I mean, I couldn’t even begin to enumerate what Marilynne taught me, but part of it is … never using acculturated or received language to describe anything. [W]e think in these kind of prefabricated phrases because you have to get up, you have to tie your shoes, you have to drive the car to work. But when you slow down and you start paying attention to the language and composition, you realize that a lot of what we think of as thinking is not thought, it’s just rote, and you just can’t use rote language.
Have you ever gotten quite a ways into a novel and then abandoned it?
Yeah. Or direction. The first novel I tried to write, I worked on for a year before graduate school and then worked on it for two years.
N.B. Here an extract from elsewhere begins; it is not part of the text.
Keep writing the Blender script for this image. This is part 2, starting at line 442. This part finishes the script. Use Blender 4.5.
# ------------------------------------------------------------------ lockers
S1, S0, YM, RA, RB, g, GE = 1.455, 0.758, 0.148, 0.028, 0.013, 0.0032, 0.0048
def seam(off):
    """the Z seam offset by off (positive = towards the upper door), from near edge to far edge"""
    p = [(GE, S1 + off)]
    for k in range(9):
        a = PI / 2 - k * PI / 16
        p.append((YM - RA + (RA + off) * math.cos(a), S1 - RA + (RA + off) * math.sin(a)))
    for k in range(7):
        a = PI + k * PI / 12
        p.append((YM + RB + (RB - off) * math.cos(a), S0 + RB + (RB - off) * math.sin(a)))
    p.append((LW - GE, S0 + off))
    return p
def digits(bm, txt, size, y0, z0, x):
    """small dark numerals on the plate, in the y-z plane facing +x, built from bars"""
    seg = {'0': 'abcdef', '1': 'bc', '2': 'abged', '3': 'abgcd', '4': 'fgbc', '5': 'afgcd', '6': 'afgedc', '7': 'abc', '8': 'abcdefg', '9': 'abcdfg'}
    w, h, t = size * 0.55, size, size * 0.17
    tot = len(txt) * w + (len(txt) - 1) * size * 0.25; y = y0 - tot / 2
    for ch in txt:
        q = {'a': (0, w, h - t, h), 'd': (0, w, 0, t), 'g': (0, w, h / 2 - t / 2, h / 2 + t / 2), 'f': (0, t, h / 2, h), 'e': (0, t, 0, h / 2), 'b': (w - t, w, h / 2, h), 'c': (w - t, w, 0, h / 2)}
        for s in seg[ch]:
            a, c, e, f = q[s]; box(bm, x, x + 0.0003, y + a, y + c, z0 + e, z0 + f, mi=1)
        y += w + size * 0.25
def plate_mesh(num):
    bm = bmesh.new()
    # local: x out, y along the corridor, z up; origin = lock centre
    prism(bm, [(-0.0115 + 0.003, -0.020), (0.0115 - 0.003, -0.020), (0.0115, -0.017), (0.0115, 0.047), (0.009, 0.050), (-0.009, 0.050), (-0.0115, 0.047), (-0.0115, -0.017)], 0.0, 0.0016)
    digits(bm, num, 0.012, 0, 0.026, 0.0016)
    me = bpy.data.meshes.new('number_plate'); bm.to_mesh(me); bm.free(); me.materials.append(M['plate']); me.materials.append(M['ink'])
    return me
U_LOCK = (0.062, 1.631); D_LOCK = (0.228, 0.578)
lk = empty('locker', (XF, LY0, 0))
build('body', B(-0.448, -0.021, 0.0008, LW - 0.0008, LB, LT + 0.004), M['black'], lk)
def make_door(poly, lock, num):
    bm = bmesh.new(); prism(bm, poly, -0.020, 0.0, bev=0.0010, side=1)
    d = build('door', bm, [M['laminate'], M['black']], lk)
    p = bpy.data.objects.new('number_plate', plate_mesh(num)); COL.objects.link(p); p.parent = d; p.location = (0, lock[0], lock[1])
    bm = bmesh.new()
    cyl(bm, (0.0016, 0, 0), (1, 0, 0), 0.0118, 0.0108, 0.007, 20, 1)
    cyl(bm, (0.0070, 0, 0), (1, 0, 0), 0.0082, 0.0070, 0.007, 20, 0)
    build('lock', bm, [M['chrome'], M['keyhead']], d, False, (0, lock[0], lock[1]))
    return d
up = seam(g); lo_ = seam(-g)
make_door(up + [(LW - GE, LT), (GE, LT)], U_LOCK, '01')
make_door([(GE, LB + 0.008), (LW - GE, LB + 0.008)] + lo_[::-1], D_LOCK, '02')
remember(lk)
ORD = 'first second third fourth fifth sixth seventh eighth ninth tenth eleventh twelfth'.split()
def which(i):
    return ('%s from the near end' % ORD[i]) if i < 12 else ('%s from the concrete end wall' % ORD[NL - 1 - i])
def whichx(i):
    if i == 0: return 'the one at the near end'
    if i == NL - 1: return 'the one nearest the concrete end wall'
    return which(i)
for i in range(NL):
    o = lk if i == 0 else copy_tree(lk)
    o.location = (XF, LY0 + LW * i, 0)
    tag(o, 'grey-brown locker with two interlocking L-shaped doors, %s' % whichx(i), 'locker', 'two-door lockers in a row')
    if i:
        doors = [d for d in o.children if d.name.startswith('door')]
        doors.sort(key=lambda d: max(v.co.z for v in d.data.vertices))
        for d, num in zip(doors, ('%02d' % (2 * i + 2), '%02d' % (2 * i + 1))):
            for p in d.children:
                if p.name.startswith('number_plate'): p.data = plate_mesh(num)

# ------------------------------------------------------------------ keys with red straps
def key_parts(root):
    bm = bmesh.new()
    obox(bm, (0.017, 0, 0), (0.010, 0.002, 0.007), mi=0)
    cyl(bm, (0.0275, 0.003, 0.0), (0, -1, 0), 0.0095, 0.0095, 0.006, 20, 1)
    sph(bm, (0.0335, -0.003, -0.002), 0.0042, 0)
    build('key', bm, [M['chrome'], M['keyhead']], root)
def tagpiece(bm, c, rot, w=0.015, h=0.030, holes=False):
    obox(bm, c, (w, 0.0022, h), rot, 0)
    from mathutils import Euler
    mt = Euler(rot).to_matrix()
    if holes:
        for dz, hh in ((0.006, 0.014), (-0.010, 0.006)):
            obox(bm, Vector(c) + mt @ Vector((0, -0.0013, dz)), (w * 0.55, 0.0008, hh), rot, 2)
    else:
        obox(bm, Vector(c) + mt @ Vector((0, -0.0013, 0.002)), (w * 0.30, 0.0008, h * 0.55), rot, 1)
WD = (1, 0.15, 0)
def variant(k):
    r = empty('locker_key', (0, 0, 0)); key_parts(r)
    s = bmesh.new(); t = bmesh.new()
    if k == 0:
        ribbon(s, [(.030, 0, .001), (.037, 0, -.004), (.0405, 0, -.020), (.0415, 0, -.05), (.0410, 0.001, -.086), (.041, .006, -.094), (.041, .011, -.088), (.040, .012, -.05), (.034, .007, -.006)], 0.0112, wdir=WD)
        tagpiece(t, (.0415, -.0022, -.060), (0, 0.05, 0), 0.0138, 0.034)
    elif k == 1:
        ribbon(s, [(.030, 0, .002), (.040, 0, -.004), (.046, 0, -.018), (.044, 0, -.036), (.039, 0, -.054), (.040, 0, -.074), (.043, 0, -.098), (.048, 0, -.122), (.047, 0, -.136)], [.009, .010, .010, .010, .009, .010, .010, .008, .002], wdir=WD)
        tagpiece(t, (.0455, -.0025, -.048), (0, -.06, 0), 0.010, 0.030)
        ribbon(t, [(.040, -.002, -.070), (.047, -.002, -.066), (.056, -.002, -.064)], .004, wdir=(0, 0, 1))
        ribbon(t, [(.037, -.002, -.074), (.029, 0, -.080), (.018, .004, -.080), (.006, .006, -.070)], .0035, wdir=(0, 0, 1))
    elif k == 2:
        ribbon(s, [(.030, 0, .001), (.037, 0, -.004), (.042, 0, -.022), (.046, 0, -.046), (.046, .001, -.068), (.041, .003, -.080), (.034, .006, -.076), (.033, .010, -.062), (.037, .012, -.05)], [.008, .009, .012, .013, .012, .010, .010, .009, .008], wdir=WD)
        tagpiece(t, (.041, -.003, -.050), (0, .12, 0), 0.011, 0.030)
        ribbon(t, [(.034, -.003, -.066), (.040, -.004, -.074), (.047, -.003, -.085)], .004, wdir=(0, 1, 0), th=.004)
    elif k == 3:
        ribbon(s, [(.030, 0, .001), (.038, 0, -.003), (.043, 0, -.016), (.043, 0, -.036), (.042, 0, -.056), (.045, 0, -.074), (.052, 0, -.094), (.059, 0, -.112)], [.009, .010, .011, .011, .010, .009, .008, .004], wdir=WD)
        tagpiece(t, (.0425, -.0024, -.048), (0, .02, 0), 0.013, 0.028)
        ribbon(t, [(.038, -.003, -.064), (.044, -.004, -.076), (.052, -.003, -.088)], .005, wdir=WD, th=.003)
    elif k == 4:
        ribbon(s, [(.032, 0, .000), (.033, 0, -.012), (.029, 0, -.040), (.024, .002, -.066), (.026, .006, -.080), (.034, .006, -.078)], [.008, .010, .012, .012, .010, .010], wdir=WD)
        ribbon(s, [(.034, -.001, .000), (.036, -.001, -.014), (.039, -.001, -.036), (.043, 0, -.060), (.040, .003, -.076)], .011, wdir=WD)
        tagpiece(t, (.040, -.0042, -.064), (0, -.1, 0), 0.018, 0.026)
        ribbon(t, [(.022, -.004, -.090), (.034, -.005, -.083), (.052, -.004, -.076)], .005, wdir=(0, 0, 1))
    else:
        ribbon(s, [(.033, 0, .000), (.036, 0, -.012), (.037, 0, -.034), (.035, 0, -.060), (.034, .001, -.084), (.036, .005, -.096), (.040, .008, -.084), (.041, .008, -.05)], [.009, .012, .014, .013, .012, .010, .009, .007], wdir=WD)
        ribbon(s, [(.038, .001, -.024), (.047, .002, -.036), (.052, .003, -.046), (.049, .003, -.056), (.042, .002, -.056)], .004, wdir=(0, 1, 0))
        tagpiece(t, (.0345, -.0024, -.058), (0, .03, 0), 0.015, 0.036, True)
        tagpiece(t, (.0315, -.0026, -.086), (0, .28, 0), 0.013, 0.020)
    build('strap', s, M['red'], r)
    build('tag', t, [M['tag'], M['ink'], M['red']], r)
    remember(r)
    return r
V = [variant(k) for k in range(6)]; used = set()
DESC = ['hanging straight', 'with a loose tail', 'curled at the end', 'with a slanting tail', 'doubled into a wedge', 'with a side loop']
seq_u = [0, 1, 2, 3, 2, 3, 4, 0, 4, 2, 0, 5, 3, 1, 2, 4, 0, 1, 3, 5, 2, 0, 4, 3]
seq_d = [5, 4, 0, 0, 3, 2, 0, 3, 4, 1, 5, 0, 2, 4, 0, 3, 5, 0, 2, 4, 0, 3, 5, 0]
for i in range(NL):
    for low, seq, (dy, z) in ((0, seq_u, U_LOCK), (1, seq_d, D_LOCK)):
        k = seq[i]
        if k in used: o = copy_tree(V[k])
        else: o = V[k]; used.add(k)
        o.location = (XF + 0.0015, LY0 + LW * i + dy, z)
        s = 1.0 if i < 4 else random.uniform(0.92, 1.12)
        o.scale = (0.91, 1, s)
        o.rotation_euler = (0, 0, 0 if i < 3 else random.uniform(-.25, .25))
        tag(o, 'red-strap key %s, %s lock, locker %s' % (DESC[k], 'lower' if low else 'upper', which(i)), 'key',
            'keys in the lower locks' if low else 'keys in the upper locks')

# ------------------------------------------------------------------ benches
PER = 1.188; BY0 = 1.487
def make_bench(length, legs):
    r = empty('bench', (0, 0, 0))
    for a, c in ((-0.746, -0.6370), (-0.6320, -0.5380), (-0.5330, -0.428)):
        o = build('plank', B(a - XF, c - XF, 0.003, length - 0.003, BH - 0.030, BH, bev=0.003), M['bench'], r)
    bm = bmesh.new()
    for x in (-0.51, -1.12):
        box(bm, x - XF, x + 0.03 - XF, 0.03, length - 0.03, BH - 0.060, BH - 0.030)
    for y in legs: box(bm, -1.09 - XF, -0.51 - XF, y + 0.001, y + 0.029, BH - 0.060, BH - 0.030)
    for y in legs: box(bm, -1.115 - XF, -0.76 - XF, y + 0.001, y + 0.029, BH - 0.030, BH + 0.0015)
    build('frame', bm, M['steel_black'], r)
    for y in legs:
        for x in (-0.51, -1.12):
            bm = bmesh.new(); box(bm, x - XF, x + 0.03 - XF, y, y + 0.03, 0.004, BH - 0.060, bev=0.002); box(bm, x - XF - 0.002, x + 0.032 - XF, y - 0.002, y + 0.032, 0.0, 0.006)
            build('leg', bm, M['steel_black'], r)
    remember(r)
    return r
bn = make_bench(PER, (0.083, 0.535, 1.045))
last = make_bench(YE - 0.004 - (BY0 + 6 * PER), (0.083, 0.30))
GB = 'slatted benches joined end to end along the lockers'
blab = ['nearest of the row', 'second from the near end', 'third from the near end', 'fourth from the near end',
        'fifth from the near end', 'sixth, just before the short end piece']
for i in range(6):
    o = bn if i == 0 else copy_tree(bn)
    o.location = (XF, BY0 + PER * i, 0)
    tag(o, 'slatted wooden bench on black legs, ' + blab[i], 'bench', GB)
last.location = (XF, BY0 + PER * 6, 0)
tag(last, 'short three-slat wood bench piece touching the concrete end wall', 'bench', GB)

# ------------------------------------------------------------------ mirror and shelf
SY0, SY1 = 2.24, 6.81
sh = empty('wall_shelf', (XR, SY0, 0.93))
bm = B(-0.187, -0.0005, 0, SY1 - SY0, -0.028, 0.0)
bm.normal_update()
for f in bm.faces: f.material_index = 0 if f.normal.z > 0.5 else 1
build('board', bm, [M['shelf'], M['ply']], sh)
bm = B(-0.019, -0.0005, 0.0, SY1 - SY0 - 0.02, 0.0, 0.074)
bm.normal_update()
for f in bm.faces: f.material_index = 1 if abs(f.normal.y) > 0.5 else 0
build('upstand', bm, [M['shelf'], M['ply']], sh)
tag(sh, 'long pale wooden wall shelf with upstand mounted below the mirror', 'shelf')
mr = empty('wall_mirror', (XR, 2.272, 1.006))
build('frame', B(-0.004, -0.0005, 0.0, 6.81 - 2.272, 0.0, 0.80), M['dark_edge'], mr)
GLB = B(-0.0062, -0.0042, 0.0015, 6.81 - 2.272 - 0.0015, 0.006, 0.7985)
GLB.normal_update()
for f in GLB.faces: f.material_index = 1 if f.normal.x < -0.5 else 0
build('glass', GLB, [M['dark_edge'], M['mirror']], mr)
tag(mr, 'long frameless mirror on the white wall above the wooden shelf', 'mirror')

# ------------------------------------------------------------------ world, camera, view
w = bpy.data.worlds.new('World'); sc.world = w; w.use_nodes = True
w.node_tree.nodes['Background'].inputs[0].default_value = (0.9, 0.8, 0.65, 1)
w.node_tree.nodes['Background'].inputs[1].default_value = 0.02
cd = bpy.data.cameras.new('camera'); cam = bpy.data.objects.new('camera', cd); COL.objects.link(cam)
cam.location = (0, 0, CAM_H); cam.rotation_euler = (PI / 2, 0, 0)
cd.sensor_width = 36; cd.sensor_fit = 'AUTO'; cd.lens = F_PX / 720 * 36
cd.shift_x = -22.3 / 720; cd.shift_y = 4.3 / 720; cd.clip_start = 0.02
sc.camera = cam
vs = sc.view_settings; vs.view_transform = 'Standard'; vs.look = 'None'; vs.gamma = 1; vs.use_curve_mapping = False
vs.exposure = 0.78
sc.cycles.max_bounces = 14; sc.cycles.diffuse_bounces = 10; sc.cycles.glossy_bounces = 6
I was in graduate school and literally the day I left, I woke up and just looked at it from … a slightly more sophisticated, slightly better angle, and the whole thing collapsed. [I] realized it could never be a good novel because I didn’t know what a novel was when I started writing it, so it failed at the level of its conception. It was all top down.
[O]ne of the things I’ve been on and on about lately with teaching is just what we often call ‘revision’ is what properly should be called ‘writing.’ We’ve all been in workshops … where if you’re reading the first draft …. what you’re reading is the author starting to tell themselves what the story will be, and then revision is the actual story resolving out of that more expository version.
Last question, trick question. What novel do you wish you had written?
Oh my God, there’s so many novels. I mean, the big one is always Moby Dick, but I feel like at this point, that’s cliche. The person I’ve been thinking about a lot lately is Edward P. Jones, because I read those stories in All Aunt Hagar’s Children – some of the sentences, they don’t even seem like a person could have written them. They just seem like they’re revelations of truth. I just think, ‘Holy shit.’
I think one of the most powerful effects that you can have on your reader if you’re working really well is the sense of recognition. When you read something and you just go, ‘Holy crap, that’s totally true, and I’ve never seen anybody put it in words before.’ It’s not like, ‘Oh, somebody just taught me something intellectually.’ It’s just like you see it, and it’s been there all along, [but] nobody brought my attention to it.
That’s what a lot of good teaching is, too. You say something to a young writer and they go, ‘Oh, absolutely.’ It’s self-evident once it’s pointed out to you.